__SET TASK__:
Pictures aside, quote the whole listing exactly.

__SOURCE DATA__:

## START

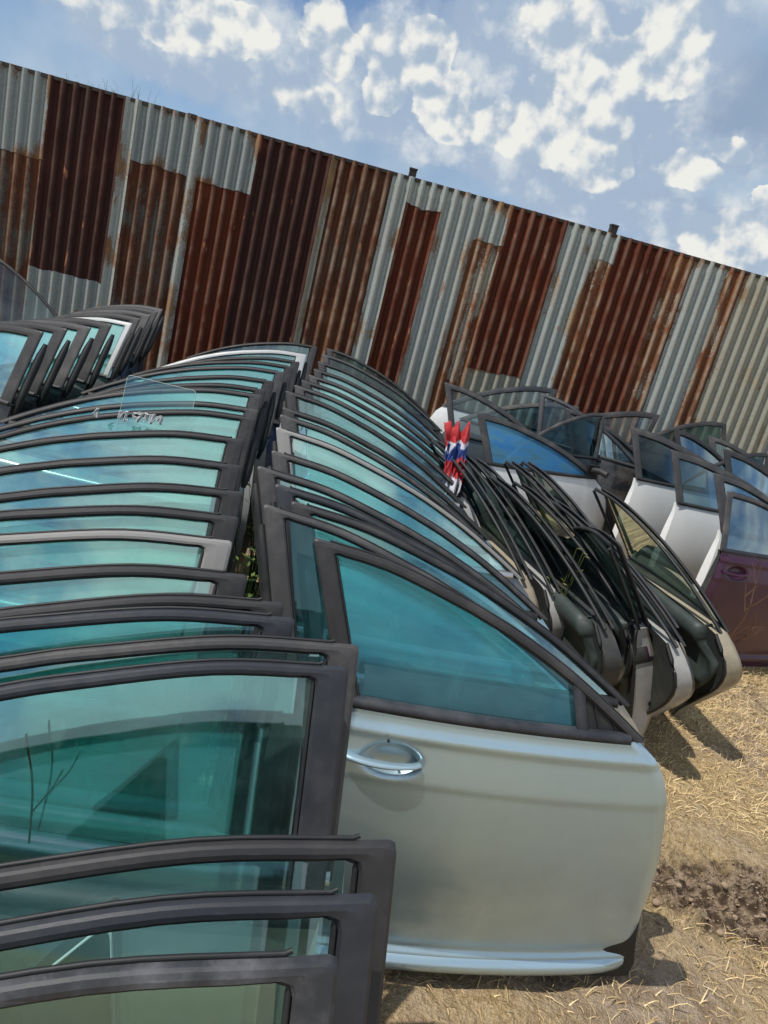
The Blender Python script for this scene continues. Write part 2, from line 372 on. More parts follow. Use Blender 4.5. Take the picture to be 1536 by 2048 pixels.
        sp_.tube([P(us[3], belt, .010), P(us[1], roofz(us[1]) - wr, .010)], .003, 5); sp_.tube([P(us[6], belt, .010), P(us[4], roofz(us[4]) - wr, .010)], .002, 5)
        sp_.build('mirror_sail', M['rubber'], root)
    if bar:
        for ub in bar:
            bm_ = MB(); zt = roofz(ub) - wr * .8; w_ = .014
            rr = []
            for k in range(8):
                z = belt + (zt - belt) * k / 7; uu = ub + .05 * (1 - k / 7) * (1 if ub > .4 else -1) * .6
                rr.append([P(uu - w_, z, .008), P(uu - w_, z, .002), P(uu + w_, z, .002), P(uu + w_, z, .008)])
            bm_.grid(rr, closed_v=True); bm_.build('division_bar', M[frame if not fine else 'frame_blue'], root)
    if inner:
        # interior side: padded trim panel with a rolled top, body flange and a thick rubber seal round the edge
        t_ = MB(); n = 18; A = []
        prof = [(-.03, .0), (-.005, .012), (.012, .03), (.018, .055), (.006, .08), (-.03, .095), (-.06, .085), (-.085, .062), (-.13, .05), (-.20, .052), (-.24, .085), (-.27, .085), (-.30, .05), (-.42, .045), (-.50, .03)]
        for i in range(n + 1):
            row = []
            for dzp, dd in prof:
                z = max(.06, belt + dzp * .9); zz = min(z, belt); a0 = ur(zz) + .04; a1 = uf(zz) - .05
                if dzp > -.1: a1 = min(a1, L - .06)
                u = a0 + (a1 - a0) * i / n; row.append(Vector((sg * u, th * .75 + dd * .72, z)))
            A.append(row)
        A = [[Vector((v.x, v.y * .3 + .03, v.z)) for v in A[0]]] + A + [[Vector((v.x, v.y * .3 + .03, v.z)) for v in A[-1]]]
        if trim: t_.grid(A); t_.build('trim_panel', M['trimpanel'], root)
        s2 = MB(); path = [P(ur(z), z, .05) for z in np.linspace(H - .01, belt, 8)] + [inn(G[0][j]) for j in jj[::-1]] + [inn(G[i][0]) for i in ii[1:]] + [inn(G[nu][j]) for j in jj] 
        s2.tube(path, .008, 6); s2.tube([P(o[0], o[1], .040) for o in outp[K + 1:]], .008, 6)
        s2.build('door_seal', M['rubber'], root)
        bl = MB()  # latch and bolt heads on the jamb face
        for zz in (belt * .78, belt * .45):
            c = P(ur(zz), zz, .03); bl.tube([c - Vector((sg * .004, 0, 0)), c + Vector((sg * -.006, 0, 0))], .013, 10)
        bl.build('latch', M['rubber'], root)
    if handle:
        h = MB(); z0 = hz
        path = [P(hu - .085 + .165 * k / 12, z0 - .0 - .004 * math.sin(k / 12 * math.pi), -.004 - .013 * math.sin(min(1, k / 12) * math.pi) ** .5) for k in range(13)]
        h.tube(path, [.009 + .004 * (1 - k / 12) for k in range(13)], 12, squash=.6)
        h.build('handle', M[paintn], root)
        c = MB(); c.tube([P(hu + .0, hz + .052, -.022), P(hu + .0, hz + .052, -.016)], .003, 8); c.build('lock_cap', M['rubber'], root)
    if sill:
        s3 = MB(); A = []
        for i in range(25):
            u = ur(.05) + .01 + (uf(.05) - ur(.05) - .03) * i / 24
            e = 1 - max(0, (i - 21) / 3) ** 2 * .8
            A.append([P(u, .018, .026), P(u, .03, .026 - .022 * e), P(u, .046, .024 - .022 * e), P(u, .060, .026 - .018 * e), P(u, .068, .026)])
        s3.grid(A); s3.build('lower_moulding', M['silver'], root)
    if mirror:
        k = MB(); u = L - .09; z = belt + .05
        k.box(P(u, z, -.01), (.05, .012, .045)); k.tube([P(u, z, -.01), P(u + .01, z + .02, -.09), P(u + .03, z + .01, -.14)], [.03, .022, .026], 8); k.build('mirror_mount', M['rubber'], root)
    return root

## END

__WRITTEN SOLUTION__:
The Blender Python script for this scene continues. Write part 2, from line 372 on. More parts follow. Use Blender 4.5. Take the picture to be 1536 by 2048 pixels.
        sp_.tube([P(us[3], belt, .010), P(us[1], roofz(us[1]) - wr, .010)], .003, 5); sp_.tube([P(us[6], belt, .010), P(us[4], roofz(us[4]) - wr, .010)], .002, 5)
        sp_.build('mirror_sail', M['rubber'], root)
    if bar:
        for ub in bar:
            bm_ = MB(); zt = roofz(ub) - wr * .8; w_ = .014
            rr = []
            for k in range(8):
                z = belt + (zt - belt) * k / 7; uu = ub + .05 * (1 - k / 7) * (1 if ub > .4 else -1) * .6
                rr.append([P(uu - w_, z, .008), P(uu - w_, z, .002), P(uu + w_, z, .002), P(uu + w_, z, .008)])
            bm_.grid(rr, closed_v=True); bm_.build('division_bar', M[frame if not fine else 'frame_blue'], root)
    if inner:
        # interior side: padded trim panel with a rolled top, body flange and a thick rubber seal round the edge
        t_ = MB(); n = 18; A = []
        prof = [(-.03, .0), (-.005, .012), (.012, .03), (.018, .055), (.006, .08), (-.03, .095), (-.06, .085), (-.085, .062), (-.13, .05), (-.20, .052), (-.24, .085), (-.27, .085), (-.30, .05), (-.42, .045), (-.50, .03)]
        for i in range(n + 1):
            row = []
            for dzp, dd in prof:
                z = max(.06, belt + dzp * .9); zz = min(z, belt); a0 = ur(zz) + .04; a1 = uf(zz) - .05
                if dzp > -.1: a1 = min(a1, L - .06)
                u = a0 + (a1 - a0) * i / n; row.append(Vector((sg * u, th * .75 + dd * .72, z)))
            A.append(row)
        A = [[Vector((v.x, v.y * .3 + .03, v.z)) for v in A[0]]] + A + [[Vector((v.x, v.y * .3 + .03, v.z)) for v in A[-1]]]
        if trim: t_.grid(A); t_.build('trim_panel', M['trimpanel'], root)
        s2 = MB(); path = [P(ur(z), z, .05) for z in np.linspace(H - .01, belt, 8)] + [inn(G[0][j]) for j in jj[::-1]] + [inn(G[i][0]) for i in ii[1:]] + [inn(G[nu][j]) for j in jj] 
        s2.tube(path, .008, 6); s2.tube([P(o[0], o[1], .040) for o in outp[K + 1:]], .008, 6)
        s2.build('door_seal', M['rubber'], root)
        bl = MB()  # latch and bolt heads on the jamb face
        for zz in (belt * .78, belt * .45):
            c = P(ur(zz), zz, .03); bl.tube([c - Vector((sg * .004, 0, 0)), c + Vector((sg * -.006, 0, 0))], .013, 10)
        bl.build('latch', M['rubber'], root)
    if handle:
        h = MB(); z0 = hz
        path = [P(hu - .085 + .165 * k / 12, z0 - .0 - .004 * math.sin(k / 12 * math.pi), -.004 - .013 * math.sin(min(1, k / 12) * math.pi) ** .5) for k in range(13)]
        h.tube(path, [.009 + .004 * (1 - k / 12) for k in range(13)], 12, squash=.6)
        h.build('handle', M[paintn], root)
        c = MB(); c.tube([P(hu + .0, hz + .052, -.022), P(hu + .0, hz + .052, -.016)], .003, 8); c.build('lock_cap', M['rubber'], root)
    if sill:
        s3 = MB(); A = []
        for i in range(25):
            u = ur(.05) + .01 + (uf(.05) - ur(.05) - .03) * i / 24
            e = 1 - max(0, (i - 21) / 3) ** 2 * .8
            A.append([P(u, .018, .026), P(u, .03, .026 - .022 * e), P(u, .046, .024 - .022 * e), P(u, .060, .026 - .018 * e), P(u, .068, .026)])
        s3.grid(A); s3.build('lower_moulding', M['silver'], root)
    if mirror:
        k = MB(); u = L - .09; z = belt + .05
        k.box(P(u, z, -.01), (.05, .012, .045)); k.tube([P(u, z, -.01), P(u + .01, z + .02, -.09), P(u + .03, z + .01, -.14)], [.03, .022, .026], 8); k.build('mirror_mount', M['rubber'], root)
    return root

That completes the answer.